3. It has a strip mall problem. Many of the businesses are housed in remodeled fast-food restaurants, pizza delivery stations, tire service centers and an array of discarded chain store locations. The largest shopping centers are the 466,000-square-foot Northeast Plaza, the 355,000-square-foot Plaza Fiesta and the Buford Highway Farmers Market. Although they house many businesses, the strip malls of Buford Highway are giving the area and local policymakers a challenging identity crisis. At odds: How can our chambers and civic centers best market an area that proudly exemplifies harmonious ethnic diversity, first-generation achievement and economic revitalization when the current era tends to eschew corporate look-alike architecture in favor of mixed-use community and a more urban aesthetic? How do we make Buford Highway pretty?
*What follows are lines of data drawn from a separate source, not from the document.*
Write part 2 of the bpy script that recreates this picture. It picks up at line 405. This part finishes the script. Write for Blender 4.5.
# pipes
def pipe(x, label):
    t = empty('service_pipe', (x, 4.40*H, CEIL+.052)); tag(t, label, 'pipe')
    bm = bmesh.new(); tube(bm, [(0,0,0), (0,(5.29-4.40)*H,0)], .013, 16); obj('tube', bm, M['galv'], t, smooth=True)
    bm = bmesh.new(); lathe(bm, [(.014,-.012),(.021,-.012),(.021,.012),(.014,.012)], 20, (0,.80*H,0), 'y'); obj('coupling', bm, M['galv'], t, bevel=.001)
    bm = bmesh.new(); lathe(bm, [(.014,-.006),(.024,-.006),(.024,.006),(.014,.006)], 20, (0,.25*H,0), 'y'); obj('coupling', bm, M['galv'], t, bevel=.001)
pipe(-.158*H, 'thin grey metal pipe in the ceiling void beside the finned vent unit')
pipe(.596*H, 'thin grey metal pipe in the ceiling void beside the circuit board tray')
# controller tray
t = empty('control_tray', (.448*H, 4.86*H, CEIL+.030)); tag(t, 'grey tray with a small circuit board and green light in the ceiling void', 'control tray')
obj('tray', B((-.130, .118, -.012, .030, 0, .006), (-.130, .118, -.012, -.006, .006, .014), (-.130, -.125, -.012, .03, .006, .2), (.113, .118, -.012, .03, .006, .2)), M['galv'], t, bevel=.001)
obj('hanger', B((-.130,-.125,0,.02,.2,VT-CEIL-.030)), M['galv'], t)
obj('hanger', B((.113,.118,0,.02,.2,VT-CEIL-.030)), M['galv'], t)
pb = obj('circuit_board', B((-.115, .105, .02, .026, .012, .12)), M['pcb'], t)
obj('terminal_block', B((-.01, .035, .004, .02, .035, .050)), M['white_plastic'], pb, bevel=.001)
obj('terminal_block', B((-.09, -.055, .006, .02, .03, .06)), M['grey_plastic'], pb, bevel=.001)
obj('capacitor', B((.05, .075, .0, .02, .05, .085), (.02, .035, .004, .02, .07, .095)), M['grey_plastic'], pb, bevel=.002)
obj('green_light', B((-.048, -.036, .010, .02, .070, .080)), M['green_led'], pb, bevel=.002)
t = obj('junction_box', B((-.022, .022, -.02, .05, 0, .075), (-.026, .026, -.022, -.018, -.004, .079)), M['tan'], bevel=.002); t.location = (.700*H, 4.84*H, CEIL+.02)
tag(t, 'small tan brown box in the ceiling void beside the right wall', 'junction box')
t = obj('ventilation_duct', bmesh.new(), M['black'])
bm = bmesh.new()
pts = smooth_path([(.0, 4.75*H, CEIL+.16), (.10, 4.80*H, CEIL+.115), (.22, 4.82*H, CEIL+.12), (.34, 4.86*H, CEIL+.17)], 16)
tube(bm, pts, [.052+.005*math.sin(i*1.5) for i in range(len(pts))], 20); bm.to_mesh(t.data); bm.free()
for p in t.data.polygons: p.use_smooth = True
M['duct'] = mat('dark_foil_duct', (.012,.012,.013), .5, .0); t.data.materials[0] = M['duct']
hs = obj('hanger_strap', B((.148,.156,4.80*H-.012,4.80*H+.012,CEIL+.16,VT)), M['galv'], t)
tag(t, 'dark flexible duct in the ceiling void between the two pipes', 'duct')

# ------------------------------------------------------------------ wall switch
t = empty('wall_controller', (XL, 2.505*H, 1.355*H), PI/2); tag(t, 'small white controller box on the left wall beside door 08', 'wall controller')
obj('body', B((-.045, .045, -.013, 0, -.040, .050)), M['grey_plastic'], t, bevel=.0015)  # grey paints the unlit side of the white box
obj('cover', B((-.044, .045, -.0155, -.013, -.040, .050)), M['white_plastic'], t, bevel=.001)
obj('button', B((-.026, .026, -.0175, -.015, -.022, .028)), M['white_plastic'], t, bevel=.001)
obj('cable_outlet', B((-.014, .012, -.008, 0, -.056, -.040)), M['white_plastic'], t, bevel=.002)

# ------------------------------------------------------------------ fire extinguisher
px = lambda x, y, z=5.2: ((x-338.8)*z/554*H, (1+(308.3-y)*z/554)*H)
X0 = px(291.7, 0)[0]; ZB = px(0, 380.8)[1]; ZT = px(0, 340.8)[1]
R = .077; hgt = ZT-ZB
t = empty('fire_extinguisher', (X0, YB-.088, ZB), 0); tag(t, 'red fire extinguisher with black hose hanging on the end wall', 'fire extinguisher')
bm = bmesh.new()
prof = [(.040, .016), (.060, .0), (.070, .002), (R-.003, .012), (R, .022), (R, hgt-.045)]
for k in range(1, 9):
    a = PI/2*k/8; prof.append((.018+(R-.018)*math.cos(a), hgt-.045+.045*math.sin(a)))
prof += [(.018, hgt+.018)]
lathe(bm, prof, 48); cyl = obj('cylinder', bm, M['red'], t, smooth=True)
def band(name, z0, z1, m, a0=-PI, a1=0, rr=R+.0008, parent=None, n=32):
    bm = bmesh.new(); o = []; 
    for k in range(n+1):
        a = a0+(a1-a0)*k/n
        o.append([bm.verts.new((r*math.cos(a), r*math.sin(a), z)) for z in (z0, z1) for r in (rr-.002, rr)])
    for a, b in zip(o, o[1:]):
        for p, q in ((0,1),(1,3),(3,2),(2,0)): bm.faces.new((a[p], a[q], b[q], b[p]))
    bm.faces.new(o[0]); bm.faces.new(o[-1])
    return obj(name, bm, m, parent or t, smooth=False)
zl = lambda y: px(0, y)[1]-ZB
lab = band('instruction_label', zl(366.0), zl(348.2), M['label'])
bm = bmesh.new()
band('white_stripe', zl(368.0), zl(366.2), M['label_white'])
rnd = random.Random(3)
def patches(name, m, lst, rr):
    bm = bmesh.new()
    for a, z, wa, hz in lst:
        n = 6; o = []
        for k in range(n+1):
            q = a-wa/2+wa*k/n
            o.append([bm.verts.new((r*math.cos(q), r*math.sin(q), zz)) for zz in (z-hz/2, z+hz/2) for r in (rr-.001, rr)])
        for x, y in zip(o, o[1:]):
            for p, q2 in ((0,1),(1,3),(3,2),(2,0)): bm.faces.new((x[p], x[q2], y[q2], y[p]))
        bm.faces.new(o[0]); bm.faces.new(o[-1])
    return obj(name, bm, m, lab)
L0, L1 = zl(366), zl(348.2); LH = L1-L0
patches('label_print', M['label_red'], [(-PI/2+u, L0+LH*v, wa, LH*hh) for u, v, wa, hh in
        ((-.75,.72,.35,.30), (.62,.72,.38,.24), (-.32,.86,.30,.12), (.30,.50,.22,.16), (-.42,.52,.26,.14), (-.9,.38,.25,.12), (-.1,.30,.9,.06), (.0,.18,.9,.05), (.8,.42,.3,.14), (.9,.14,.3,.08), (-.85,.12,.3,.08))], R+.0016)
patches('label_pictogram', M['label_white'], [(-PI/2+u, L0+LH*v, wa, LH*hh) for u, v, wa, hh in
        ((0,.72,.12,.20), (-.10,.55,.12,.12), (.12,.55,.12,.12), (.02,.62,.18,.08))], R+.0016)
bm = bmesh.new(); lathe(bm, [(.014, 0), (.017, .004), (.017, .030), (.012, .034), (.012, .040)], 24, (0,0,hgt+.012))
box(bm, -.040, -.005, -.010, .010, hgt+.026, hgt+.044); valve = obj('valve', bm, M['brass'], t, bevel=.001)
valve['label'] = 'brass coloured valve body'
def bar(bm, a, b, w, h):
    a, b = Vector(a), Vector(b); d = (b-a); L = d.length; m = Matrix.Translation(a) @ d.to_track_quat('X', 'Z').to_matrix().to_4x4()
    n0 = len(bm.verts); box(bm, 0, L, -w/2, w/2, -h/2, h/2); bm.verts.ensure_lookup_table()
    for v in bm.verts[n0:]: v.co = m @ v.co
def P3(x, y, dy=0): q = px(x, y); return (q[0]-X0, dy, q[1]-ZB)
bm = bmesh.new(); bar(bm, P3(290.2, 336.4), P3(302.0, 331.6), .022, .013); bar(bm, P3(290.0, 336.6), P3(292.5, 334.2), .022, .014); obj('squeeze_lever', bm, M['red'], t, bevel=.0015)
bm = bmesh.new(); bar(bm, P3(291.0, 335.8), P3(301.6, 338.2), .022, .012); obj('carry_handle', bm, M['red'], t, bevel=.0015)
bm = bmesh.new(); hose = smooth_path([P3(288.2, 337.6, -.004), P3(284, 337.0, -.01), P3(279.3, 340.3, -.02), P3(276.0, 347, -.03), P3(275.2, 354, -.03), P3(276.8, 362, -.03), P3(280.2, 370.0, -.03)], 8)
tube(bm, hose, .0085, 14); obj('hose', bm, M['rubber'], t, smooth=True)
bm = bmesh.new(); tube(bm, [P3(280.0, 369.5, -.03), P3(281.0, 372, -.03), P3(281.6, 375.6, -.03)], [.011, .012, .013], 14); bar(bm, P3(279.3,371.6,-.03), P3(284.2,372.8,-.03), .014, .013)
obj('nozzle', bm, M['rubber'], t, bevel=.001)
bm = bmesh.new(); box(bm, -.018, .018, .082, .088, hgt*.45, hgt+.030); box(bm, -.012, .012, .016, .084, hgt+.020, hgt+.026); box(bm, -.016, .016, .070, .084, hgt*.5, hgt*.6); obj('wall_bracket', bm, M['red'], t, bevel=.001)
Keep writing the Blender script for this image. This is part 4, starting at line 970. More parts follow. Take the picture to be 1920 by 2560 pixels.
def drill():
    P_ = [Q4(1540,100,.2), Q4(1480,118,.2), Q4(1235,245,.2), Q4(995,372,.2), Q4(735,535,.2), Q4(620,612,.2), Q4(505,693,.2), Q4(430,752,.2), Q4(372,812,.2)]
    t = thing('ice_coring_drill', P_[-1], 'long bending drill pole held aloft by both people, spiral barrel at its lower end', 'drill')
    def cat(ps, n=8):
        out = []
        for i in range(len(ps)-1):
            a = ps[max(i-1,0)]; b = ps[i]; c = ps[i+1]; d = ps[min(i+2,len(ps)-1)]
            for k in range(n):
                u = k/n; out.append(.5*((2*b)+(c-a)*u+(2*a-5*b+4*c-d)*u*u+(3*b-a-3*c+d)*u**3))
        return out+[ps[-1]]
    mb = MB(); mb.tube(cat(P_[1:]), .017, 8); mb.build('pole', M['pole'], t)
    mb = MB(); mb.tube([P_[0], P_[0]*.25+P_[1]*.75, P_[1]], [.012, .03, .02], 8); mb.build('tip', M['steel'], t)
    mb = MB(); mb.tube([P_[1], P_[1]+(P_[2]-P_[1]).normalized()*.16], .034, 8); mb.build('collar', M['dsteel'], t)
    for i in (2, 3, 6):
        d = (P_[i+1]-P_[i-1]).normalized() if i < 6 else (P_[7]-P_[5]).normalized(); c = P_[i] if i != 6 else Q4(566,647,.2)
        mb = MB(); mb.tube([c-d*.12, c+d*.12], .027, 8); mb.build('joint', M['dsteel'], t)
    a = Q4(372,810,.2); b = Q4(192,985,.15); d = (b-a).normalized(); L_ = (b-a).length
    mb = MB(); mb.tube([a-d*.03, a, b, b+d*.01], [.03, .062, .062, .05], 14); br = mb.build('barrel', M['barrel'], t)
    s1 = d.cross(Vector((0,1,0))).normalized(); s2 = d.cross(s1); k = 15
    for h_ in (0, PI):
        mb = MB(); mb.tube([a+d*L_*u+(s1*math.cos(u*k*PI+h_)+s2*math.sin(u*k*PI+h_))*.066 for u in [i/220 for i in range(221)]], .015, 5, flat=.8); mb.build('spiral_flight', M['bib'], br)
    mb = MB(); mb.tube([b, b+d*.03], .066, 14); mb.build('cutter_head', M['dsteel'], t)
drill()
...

4. It has a crisis of pedestrian crossings. More pedestrians are killed crossing Buford Highway than anywhere else in the Atlanta area. Buford Highway has one of Atlanta's largest pedestrian populations; yet, it represents one of the area's least pedestrian-friendly zones. The highway itself is a seven-lane road with sporadic sidewalks too disconnected to form a system and with too-distant crosswalks that all but dare pedestrians to cross illegally through traffic. Fortunately, one of the most critical sidewalk projects has recently been completed.

5. It has improvised sidewalks. As a result of Buford Highway's lack of pedestrian solutions, packed-dirt footpaths have been worn into the shoulders that line the highway. For all the delicious fare available on Buford Highway, there is also a degree of social neglect. The ghosts of "Chambodia" still haunt these streets. As Buford Highway continues to cement itself as the global bazaar of a new South, one can only hope that the efforts to continue improving the area and its infrastructure are met with the support this diverse community deserves.